The Centre is unlikely to end the stipulation that requires a person importing gold to re-export 20 per cent of it in value-added form anytime soon, according to an official in the Department of Revenue, Ministry of Finance.
Also called the 80:20 scheme, it was imposed by the Government in July last year to curb imports of gold following imbalance in merchandise trade leading to current account deficit (CAD).
“We may come up with measures that will ease import procedures but the scheme will continue,” said Krishna Pratap Singh, Additonal Director, Directorate-General of Export Promotion.
He also ruled out any move to either scrap or cut the 10 per cent import duty on gold.
According to official sources, the Government’s thinking is that gold is being purchased only to be kept idle by consumers at home. Since idling of gold serves no purpose, it would be better to curb foreign exchange outgo on bullion purchase.
Sources said there are far more pressing issues that need to be attended to instead of thinking about facilitating gold imports. The Centre is more keen on ensuring trade balance and keeping the CAD under control.
Singh, when contacted on the sidelines of a gold seminar in Pune, said the Government was trying to work out solutions to make it easy for the bullion trade to import gold.
“The RBI has made changes in import of dores. We have also allowed more banks to import. This, in fact, has helped cut the premium that jewellers had to pay for gold,” he said.
Banks have also been asked to send electronic certificates on realisation (BRC). “We have now allowed Customs people to accept electronic BRCs,” he said.
The Government’s thinking comes on the heels of trade deficit rising to $10.83 billion in August with gold imports surging to $2.03 billion.
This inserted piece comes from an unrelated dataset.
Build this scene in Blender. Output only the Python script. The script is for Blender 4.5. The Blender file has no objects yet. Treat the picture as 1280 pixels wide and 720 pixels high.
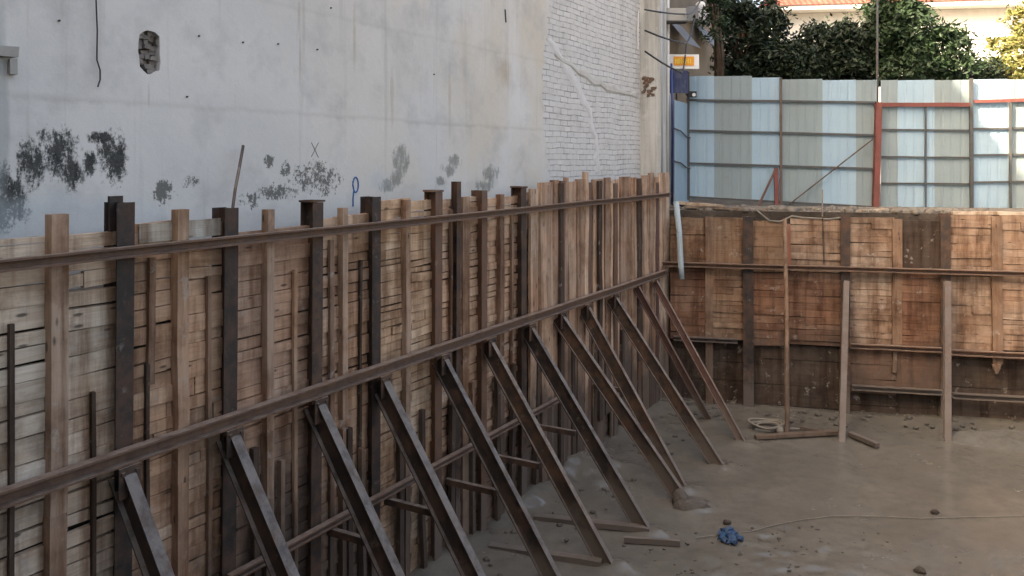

On the other hand, the bullion trade has asked the Government to recognise a body of its representatives to discuss its issues.
“Currently, the Centre is discussing our issues with the jewellery body which has no understanding of our problems,” said Satish Bansal, Managing Director, MD Overseas Ltd. “The 80:20 scheme has forced bullion traders to turn exporters,” he said.
According to Prithiviraj Kothari, Managing Director, Riddhi Siddhi Bullions, the Centre should replace the scheme with a quota or a licensing system like in China.
In China, only nine banks and some People Bank of China-owned coin companies have the right to import and export gold.
The bullion trade also wants the Customs duty cut gradually to 4 per cent. It has also urged the Centre to raise the gold brought by non-resident Indians to 5 kg.
Currently, male NRIs can bring in gold worth ₹50,000, while the limit for women is ₹1 lakh. Earlier, the limit was ₹10,000 for men and ₹20,000 for women.